Alexander R. Hamilton

Alex Hamilton
Born 1967
London, UK
Residence Australia
Nationality British
Alma mater University of London
University of Cambridge
Scientific career
Fields Physicist
Institutions University of New South Wales
FLEET (the Australian Research Council Centre of Excellence in Future Low-Energy Electronics Technologies)
Doctoral advisor Michael Pepper
Michael J. Kelly

Alexander Rudolf Hamilton (born 1967) is with the School of Physics at the University of New South Wales (UNSW). He is notable in the area of experimental condensed matter physics, particularly semiconductor nanofabrication and the study of quantum effects in nanometer scale electronic devices at ultra-low temperatures.

Education

He obtained his BSc in physics from the University of London in 1988, and a PhD, under Michael Pepper and Michael Kelly (physicist), from the University of Cambridge in 1993 with a thesis entitled Low Dimensional Transport in Back-Gated Heterostructures.[1]

Career

He was awarded an EPSRC postdoctoral fellowship to continue his work at the Cavendish Laboratory, which led to new understandings of electrical conduction in highly correlated low-dimensional quantum systems. Hamilton moved to the University of New South Wales in 1999, where he was one of the founding members of the ARC Centre of Excellence for Quantum Computer Technology. He managed the quantum measurement program in the centre from 2000-2005, developing techniques for controlling and reading out quantum information in silicon quantum computer devices. In 2005 he moved full-time to the School of Physics, where he leads the Quantum Electronic Devices group, working on quantum transport in semiconductor nanostructures (in particular electron and hole transport in GaAs quantum wires and dots). He was awarded the Australasian Science Prize in 2006, a COSMOS 'Bright Sparks' award in 2007, and an ARC Professorial Fellowship in the same year.
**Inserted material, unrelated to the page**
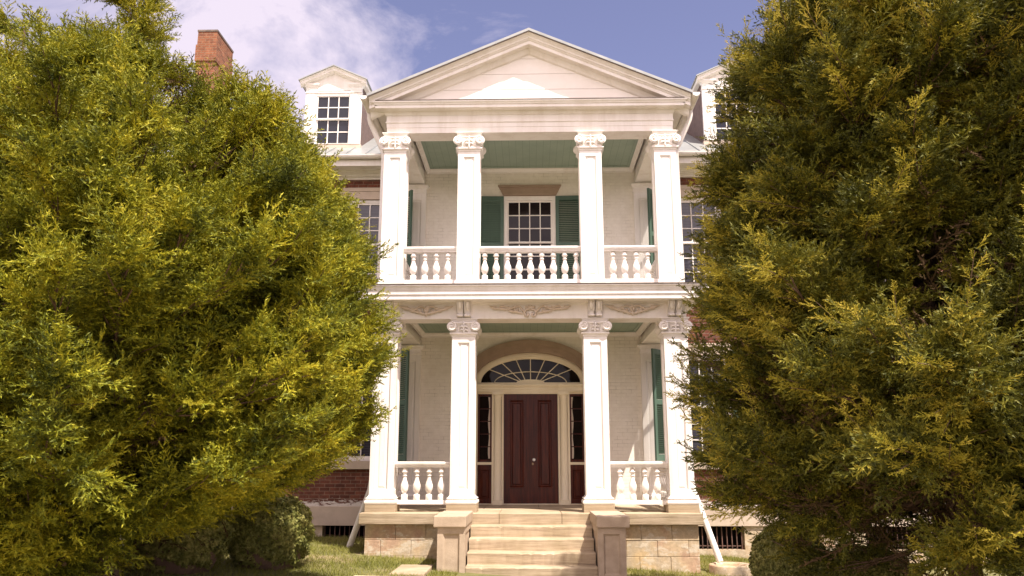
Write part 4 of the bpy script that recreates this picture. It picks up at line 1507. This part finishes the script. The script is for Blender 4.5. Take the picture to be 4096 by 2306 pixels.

In 2012 he was the recipient of an ARC Outstanding Researcher Award, and in 2015 was elected as a Fellow of the American Physical Society.

He is Deputy Director[2] of FLEET (the Australian Research Council Centre of Excellence in Future Low-Energy Electronics Technologies), an Australian research centre developing ultra-low energy electronics based on technologies including topological materials, exciton superfluids, non-equilibrium physics, atomically-thin materials and nanodevice fabrication.